Teaser
February 6, 2011
I have completed my first ever quilt!
Unfortunately, my camera was in a mood and needed to have its battery charged so I can only offer an out-of-focus iPhone photo for now.
I also just about finished the top for a second quilt this weekend.
Here is just a peek until I get to snap some better photos and get the second quilt top finished.
Reverb for December 18 – TRY
December 25, 2010
December 18 – Try. What do you want to try next year? Is there something you wanted to try in 2010? What happened when you did / didn’t go for it?
I’d like to say I want to try something very ambitious and impressive like scaling the 7 summits or learning a new language, but in keeping with the theme of my previous post, I’m keeping it simple.

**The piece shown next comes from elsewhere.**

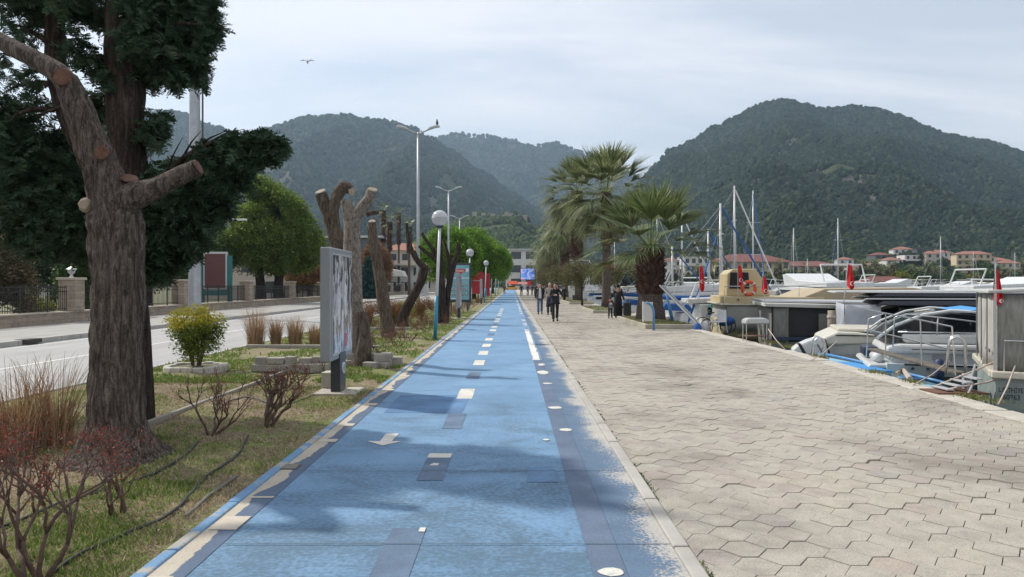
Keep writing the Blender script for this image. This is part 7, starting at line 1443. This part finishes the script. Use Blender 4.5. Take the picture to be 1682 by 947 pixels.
# ---------------------------------------------------------------- people
m_skin = M('skin', (.42, .24, .17), .6, var=.05); m_black = M('black_cloth', (.012, .012, .015), .85, var=.3, scale=9); m_navyc = M('navy_cloth', (.018, .022, .04), .85, var=.3, scale=9); m_jean = M('denim', (.05, .09, .17), .85, col2=(.09, .14, .23), scale=9); m_beigec = M('beige_wool', (.30, .27, .23), .9, var=.15, scale=9); m_whitec = M('white_cloth', (.55, .54, .53), .85, var=.1, scale=9); m_hair = M('dark_hair', (.012, .009, .008), .6, var=.3, scale=30); m_ghair = M('grey_hair', (.40, .37, .34), .7, var=.2, scale=30); m_maroon = M('maroon_cloth', (.10, .015, .02), .85); m_shoe = M('dark_shoe', (.015, .013, .012), .5); m_bag = M('black_bag', (.014, .014, .016), .6)
def person(label, loc, rz, H=1.7, top=m_black, legs=m_black, hair=m_hair, stride=.22, arms=('swing', 'swing'), coat=None, inner=None, longhair=False, scarf=None, women=1.0, detail=True):
    t_ = T('person', label, 'person', loc, rz); k = H / 1.7; s_ = stride
    J = {'pel': (0, 0, .93), 'wst': (0, 0, 1.08), 'chs': (0, .01, 1.30), 'nk': (0, 0, 1.46), 'hd': (0, -.015, 1.56), 'ht': (0, 0, 1.66)}
    sw = .175 * women
    for i, sd in enumerate((-1, 1)):
        f = s_ * (1 if i == 0 else -1)     # forward is -y
        J[f'hp{i}'] = (sd * .09, 0, .88); J[f'kn{i}'] = (sd * .095, -f * .55 - .03, .50); J[f'an{i}'] = (sd * .095, -f + (.06 if f < 0 else 0), .10 + (.05 if f < 0 else 0)); J[f'to{i}'] = (sd * .105, -f - .13, .045 + (.0 if f > 0 else .0))
        J[f'sh{i}'] = (sd * sw, .01, 1.40)
        a = arms[i]
        if a == 'swing': J[f'el{i}'] = (sd * (sw + .055), f * .35 + .03, 1.13); J[f'wr{i}'] = (sd * (sw + .05), f * .8 - .05, .89)
        elif a == 'phone': J[f'el{i}'] = (sd * (sw + .10), -.12, 1.19); J[f'wr{i}'] = (sd * (sw - .06), -.14, 1.46)
        elif a == 'front': J[f'el{i}'] = (sd * (sw + .05), -.03, 1.13); J[f'wr{i}'] = (sd * .06, -.22, 1.16)
        elif a == 'reach': J[f'el{i}'] = (sd * (sw + .06), -.0, 1.13); J[f'wr{i}'] = (sd * (sw + .14), -.02, .90)
        w_, e_ = Vector(J[f'wr{i}']), Vector(J[f'el{i}']); J[f'ha{i}'] = tuple(w_ + (w_ - e_).normalized() * .08)
    def V_(ns): return [Vector(J[n]) * k for n in ns]
    base = ['pel', 'wst', 'chs', 'nk', 'hd', 'ht'] + [f'{a}{i}' for i in (0, 1) for a in ('hp', 'kn', 'an', 'to')] + [f'{a}{i}' for i in (0, 1) for a in ('sh', 'el', 'wr', 'ha')]
    ix = {n: i for i, n in enumerate(base)}; E = [('pel', 'wst'), ('wst', 'chs'), ('chs', 'nk'), ('nk', 'hd'), ('hd', 'ht')]
    for i in (0, 1): E += [('pel', f'hp{i}'), (f'hp{i}', f'kn{i}'), (f'kn{i}', f'an{i}'), (f'an{i}', f'to{i}'), ('chs', f'sh{i}'), (f'sh{i}', f'el{i}'), (f'el{i}', f'wr{i}'), (f'wr{i}', f'ha{i}')]
    rad = {'pel': (.13, .10), 'wst': (.115, .09), 'chs': (.14, .10), 'nk': (.05, .05), 'hd': (.078, .095), 'ht': (.06, .075), 'hp': (.085, .085), 'kn': (.055, .055), 'an': (.038, .038), 'to': (.04, .03), 'sh': (.052, .05), 'el': (.042, .042), 'wr': (.028, .026), 'ha': (.036, .020)}
    rr = lambda n: tuple(x * k for x in rad[n.rstrip('01')])
    VV, EE, RR = V_(base), [(ix[a], ix[b_]) for a, b_ in E], [rr(n) for n in base]
    if detail:
        for i, sd in enumerate((-1, 1)):
            h, w_ = Vector(J[f'ha{i}']), Vector(J[f'wr{i}']); d = (h - w_).normalized(); s2 = d.cross(Vector((1, 0, 0))).normalized() if abs(d.x) < .9 else Vector((0, 1, 0))
            for q in range(5):
                off = (q - 1.5) * .018; l = (.07, .078, .074, .058, .05)[q]; b0 = len(VV)
                if q == 4: p1, p2 = w_ + d * .04 + s2 * .035, w_ + d * .08 + s2 * .055
                else: p1, p2 = h + s2 * off + d * .035, h + s2 * off + d * (.035 + l * .6) + Vector((0, -.012, 0))
                VV += [p1 * k, p2 * k]; RR += [(.0095 * k,) * 2, (.0075 * k,) * 2]; EE += [(ix[f'ha{i}'], b0), (b0, b0 + 1)]
        VV += [Vector((0, -.105, 1.565)) * k, Vector((-.08, .0, 1.57)) * k, Vector((.08, .0, 1.57)) * k]; n0 = len(VV) - 3; RR += [(.013 * k,) * 2, (.014 * k,) * 2, (.014 * k,) * 2]; EE += [(ix['hd'], n0), (ix['hd'], n0 + 1), (ix['hd'], n0 + 2)]
    skin('body', VV, EE, RR, m_skin, t_, 2 if detail else 1)
    def sub(name, ns, es, grow, mat, extra=None):
        jx = {n: i for i, n in enumerate(ns)}; skin(name, V_(ns), [(jx[a], jx[b_]) for a, b_ in es], [tuple(x * grow + .006 for x in (rr(n) if not extra or n not in extra else extra[n])) for n in ns], mat, t_, 2 if detail else 1)
    sub('trousers', ['pel', 'wst', 'hp0', 'kn0', 'an0', 'hp1', 'kn1', 'an1'], [('pel', 'wst')] + [e for i in (0, 1) for e in (('pel', f'hp{i}'), (f'hp{i}', f'kn{i}'), (f'kn{i}', f'an{i}'))], 1.1, legs, {'an0': (.06 * k,) * 2, 'an1': (.06 * k,) * 2, 'wst': (.10 * k, .08 * k)})
    for i in (0, 1): sub('shoe', [f'an{i}', f'to{i}'], [(f'an{i}', f'to{i}')], 1.2, m_shoe)
    sub('jacket', ['pel', 'wst', 'chs', 'nk'] + [f'{a}{i}' for i in (0, 1) for a in ('sh', 'el', 'wr')], [('pel', 'wst'), ('wst', 'chs'), ('chs', 'nk')] + [e for i in (0, 1) for e in (('chs', f'sh{i}'), (f'sh{i}', f'el{i}'), (f'el{i}', f'wr{i}'))], 1.16, top, {'nk': (.052 * k, .052 * k), 'wr0': (.036 * k,) * 2, 'wr1': (.036 * k,) * 2, 'pel': (.15 * k, .12 * k)})
    if inner: mb = MB(); mb.prism([(-.075 * k, .86 * k), (-.06 * k, 1.36 * k), (-.03 * k, 1.42 * k), (.03 * k, 1.42 * k), (.06 * k, 1.36 * k), (.075 * k, .86 * k)], -.165 * k, -.10 * k, 'y'); mb.build('shirt', inner, t_, bevel=.03)
    if coat: mb = MB(); mb.lathe([(.18 * k, 1.25 * k), (.175 * k, 1.05 * k), (.20 * k, .85 * k), (.23 * k, coat * k), (.21 * k, coat * k)], (0, 0, 0), 20, 1, .8); mb.build('coat', top, t_, smooth=True)
    mb = MB(); mb.ball((0, .018 * k, 1.605 * k), .098 * k, 10, (.92, 1.05, 1.05)); mb.v = [(x, y + (.03 * k if z < 1.56 * k and y < 0 else 0) + (.045 * k if y < -.02 * k and z < 1.64 * k else 0), z) for x, y, z in mb.v]; mb.build('hair' if not scarf else 'headscarf', scarf or hair, t_, smooth=True)
    if longhair: mb = MB(); mb.lathe([(.03 * k, 0), (.085 * k, .06), (.10 * k, .2), (.08 * k, .28)], (0, .045 * k, 1.34 * k), 14, 1.1, .55); mb.build('hair', hair, t_, smooth=True)
    if detail:
        for s2 in (-1, 1): mb = MB(); mb.ball((s2 * .03 * k, -.093 * k, 1.58 * k), .010 * k, 5); mb.build('eye', m_dark, t_)
        mb = MB(); mb.ball((0, -.09 * k, 1.51 * k), .02 * k, 5, (1, .4, .35)); mb.build('mouth', M('lips', (.30, .08, .07), .5), t_)
    return t_
def at(px, py): g_ = G(px, py); return (g_.x, g_.y, 0)
p = person('woman all in black walking towards us with one hand raised to her ear', at(912, 528.5), .05, 1.70, m_black, m_black, m_hair, .14, ('front', 'phone'), longhair=True, women=.92, coat=.78)
t_ = T('mobile_phone', 'small dark phone held at the ear of the woman in black', 'phone', tuple(Vector(at(912, 528.5)) + Vector((.125, -.13, 1.535)))); mb = MB(); mb.box((0, 0, 0), (.012, .07, .14)); mb.build('body', m_black, t_, bevel=.004); mb = MB(); mb.box((-.0075, 0, 0), (.002, .06, .12)); mb.build('screen', m_glass, t_)
p = person('person in open black jacket over a white top and blue jeans walking towards us', at(887, 516.5), .0, 1.72, m_black, m_jean, m_hair, .18, inner=m_whitec, coat=.86)
p = person('grey-haired person in a beige jacket and dark skirt behind the woman in black', at(903, 517.5), .0, 1.72, m_beigec, m_black, m_ghair, .15, women=.95); mb = MB(); mb.lathe([(.15, 1.0), (.17, .85), (.20, .45), (.18, .45)], n=18, sy=.8); mb.build('skirt', m_navyc, p, smooth=True)
# woman with a child and luggage by the planter
p = person('woman in a long black coat and headscarf standing by the planter with a child', (5.1, 35.6, 0), 2.9, 1.66, m_black, m_black, m_black, .08, ('reach', 'front'), scarf=m_black, women=.95, coat=.12)
p = person('small child in a dark red top and black trousers beside the woman in black', (4.68, 35.2, 0), 2.9, 1.06, m_maroon, m_black, m_hair, .14)
t_ = T('child_backpack', 'small grey backpack on the back of the child in dark red', 'backpack', (4.69, 35.1, .52), 0); mb = MB(); mb.box((0, 0, .12), (.17, .08, .26)); mb.build('bag', M('grey_bag', (.16, .19, .25), .7), t_, bevel=.03); mb = MB(); mb.box((0, -.05, .2), (.1, .02, .09)); mb.build('pocket', m_wpaint, t_, bevel=.01)
t_ = T('wheeled_suitcase', 'black wheeled suitcase standing to the right of the woman in the long coat', 'suitcase', (5.5, 35.3, 0)); mb = MB(); mb.box((0, 0, .43), (.36, .26, .68)); mb.build('case', m_bag, t_, bevel=.06)
for s_ in (-1, 1): mb = MB(); mb.tube([(s_ * .13, -.08, .045), (s_ * .13, -.05, .045)], .045, 10); mb.build('wheel', m_blk, t_)
mb = MB(); mb.tube([(-.1, 0, .76), (-.1, 0, .98), (.1, 0, .98), (.1, 0, .76)], .012, 6); mb.build('handle', m_steel, t_)
for px, py, tp, lg, H, lab in [(927, 495.5, m_black, m_black, 1.5, 'dark clothed person standing by the third palm planter'), (856.5, 486.5, m_black, m_black, 1.75, 'person in black walking away near the path in the distance'), (867, 486, m_navyc, m_navyc, 1.72, 'person in dark blue walking right of the distant one in black'), (874, 485, m_black, m_black, 1.7, 'distant dark figure third from the path'), (879, 486.5, m_navyc, m_black, 1.75, 'distant figure partly hidden left of the person in the open jacket'), (881, 483, m_black, m_navyc, 1.7, 'farthest figure on the promenade'), (828.5, 483, m_black, m_black, 1.75, 'dark figure on the left side of the blue path in the distance')]:
    person(lab, at(px, py), random.choice((0, PI)), H, tp, lg, m_hair, .16, detail=False)
# hanging panel on the third palm and its post
t_ = T('pale_notice', 'pale notice panel standing in front of the third palm trunk', 'sign', (P(939.5, 480, 66).x, 66, 0)); mb = MB(); mb.box2((-.25, -.03, .7), (.25, .03, 1.75)); mb.build('panel', M('panel_pale', (.48, .48, .45), .6, var=.04), t_); mb = MB(); mb.box2((-.22, -.035, 1.75), (.2, .03, 2.0)); mb.build('header', M('mint', (.25, .5, .45), .6), t_); mb = MB(); mb.tube([(0, 0, 0), (0, 0, .7)], .04, 6); mb.build('post', m_lgrey, t_)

Every since they opened their doors, I have wanted to take the Beginning Quilting class at Spool. Spool is a fantastic, locally owned fabric shop in Philadelphia. Something about being in the clean, bright, white space makes me want to create oodles of hand-sewn goodies. As someone who is new to sewing, I felt that I would be a legitimate seamstress of sorts if I could cut, construct, and sew my own quilt. It seemed like a necessary milestone I needed to achieve before I could consider myself halfway proficient. Alas, every 5-week class Spool offered conflicted with my academic schedule.
Until now!
Now I have 5 free Tuesdays that I can fill with the Beginning Quilting class and I am pretty ecstatic. Probably more ecstatic than any person has a right to be over quilting. There is just something magical about learning and new set of skills and then implementing them to find that you created something completely valuable, usable, and unique. That’s what I love about knitting and baking and canning and sewing: the sense of self-satisfaction, of pride in a job well-done, the joy others express over lovingly-created gifts. Marx writes all about this feeling in Das Capital when he speaks of the how with industrialism and capitalism we are so very removed from the creation of the products we directly consume. It is such a wonderful feeling to wear something or to eat something or to use something that was born from your own labor and creativity. It gives everyday objects greater meaning in my life, meaning that is hard to find when I pick something from a shelf and realize that it has traveled halfway around the world from a factory. So learning to quilt will not necessarily be merely about making a quilt, but about engaging myself in a new creative process.